Shayne Elliott’s radical overhaul of ANZ is a work in progress
The whirlwind of activity unleashed by Elliott is transforming ANZ but it’s too early to gauge the results.
The cost of Shayne Elliott’s remaking of ANZ was reflected in the $1 billion of “specified items” that resulted in the group’s cash earnings tumbling 18 per cent to $5.9bn in the year to end-September. About half the specified items related to a more conservative approach to capitalising software costs.
If those one-off charges were removed, the result was down a more modest three per cent to just under $7bn, with an encouraging 11.7 per cent growth in second-half cash earnings.

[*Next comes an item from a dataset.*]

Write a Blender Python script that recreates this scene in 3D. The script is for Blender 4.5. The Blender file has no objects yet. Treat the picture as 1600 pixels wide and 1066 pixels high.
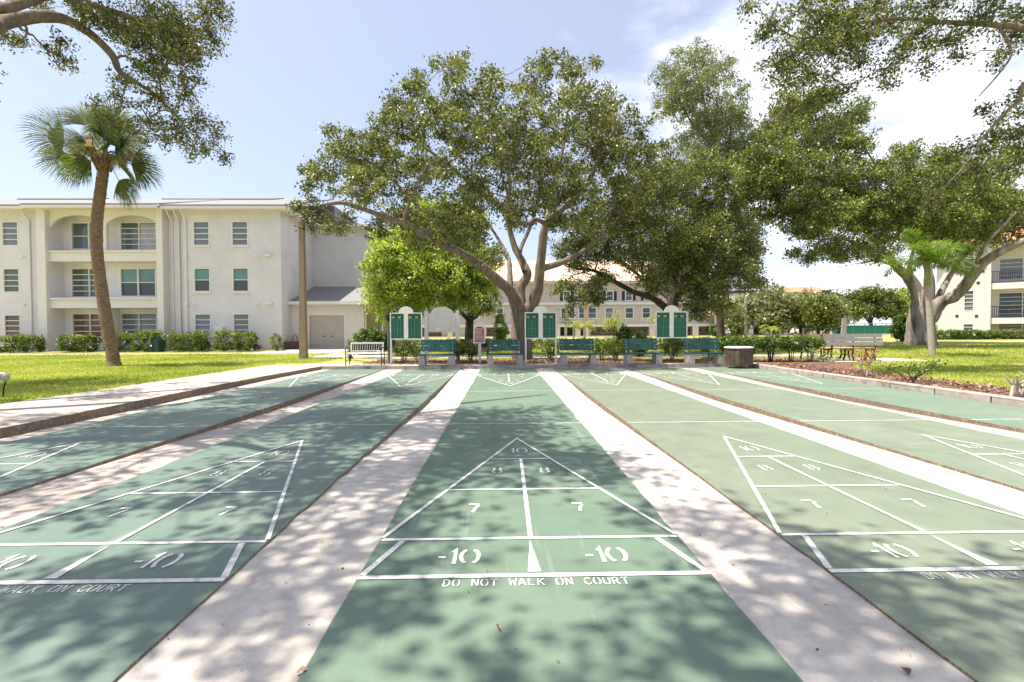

The apparent plunge in the group’s return on equity, from 14 per cent to 10.3 per cent, wasn’t as dramatic (but was still significant) if the specified items were removed — falling from 13.8 per cent to 12.2 per cent, the weakest of the four major banks.
Elliott, after succeeding the more flamboyant Mike Smith as ANZ’s CEO at the start of this year, has presided over a whirlwind of activity that is dramatically reshaping the group.
The radical overhaul will continue with this week’s announcement of the sale of most of the group’s Asian retail banking and wealth management assets and the foreshadowing today of the possible sale of its life insurance, advice, superannuation and investment businesses in Australia.
Elliott has also overseen a $21bn reduction in the risk-weighted assets within ANZ’s institutional business and a further $5bn from the sale of the Esanda dealer finance portfolio as he pursues a simpler, less-risky and less capital-intensive strategy.
Shareholders have already borne some of the discomfort associated with the strategy after ANZ re-based its dividends with its interim result in May. Their annual dividends have been cut from $1.81 a share to $1.60 a share.
The ongoing shrinking of the institutional book was partly offset by strong ($8bn) growth in Australasian retail and commercial lending and by a focus on the higher-returning segments of its institutional business’ activities, which is similar to the strategy being pursued by Andrew Thorburn at National Australia Bank.
As we’ve seen with previous bank results, bad debts are rising, albeit from historically low levels. ANZ’s charge for credit impairments (which included the settlement of the Oswald dispute) was up 62 per cent over the year to $1.96bn.
Second-half impairments were 13 per cent higher than in the March half and ANZ expects broadly the same rate of bad and doubtful debt provisions — about 34 basis points of its loan book — this financial year, as stress shifts from the institutional market flows through to the commercial and retail sectors.
Rising bad debts and the pressure on net interest margins have been a common feature of recent bank results.
ANZ’s net interest margin fell four basis points to two per cent, although three basis points of the reduction related to lower markets and treasury income (which can be volatile) and therefore the overall outcome was relatively stable, albeit at levels low by historical standards.
Elliott also did a good job of controlling costs, with the group’s cost-to-income ratio improving from 46 per cent to 44.8 per cent, if the impact of the specified items were removed.
The changing shape of bank portfolios, most notably within ANZ and NAB, is being driven by higher regulatory capital requirements and, to a much lesser extent, higher funding costs. They are forcing the banks to be more selective about where they lend and the returns on their capital within their portfolios.
ANZ raised $3bn of new equity last year as the four majors raised more than $20bn in response to the introduction by the Australian Prudential Regulation Authority of a floor under the risk-weighting of their residential mortgage portfolios. It is likely that the major banks will have to hold even more capital once the international regulators produce more standardised risk-weightings later this year.
The combination of the dividend reduction and the shrinking of the institutional bank’s credit portfolio means that ANZ is generating organic capital, which enabled it to contain the reduction in its common equity tier one capital ratio flowing from the specified item losses and the changes to mortgage risk-weights to 20 basis points. At 9.61 per cent, ANZ’s CET1 ratio is comfortably within the international top quartile of the largest international banks in terms of capital adequacy.
The impact of the offloading of the Asian retail and wealth businesses is yet to occur — it will be executed over the next 18 months, with some indirect expenses associated with the businesses rolling off over the next two to three years.
With the foreshadowed exit from much of ANZ’s wealth management operations, the group’s shape and results remain works-in-progress and any kind of conclusive judgment on Elliott’s strategy and its longer term implications for the group and its shareholders is some distance away.
There are some encouraging early signs but whether a simpler and smaller balance sheet more focused on Australasia can generate decent long-term growth will only be known in a few years’ time.
The new broom sweeping through the ANZ Banking Group is pushing a lot of debris through its results. Beneath the waste, however, there are some encouraging signs.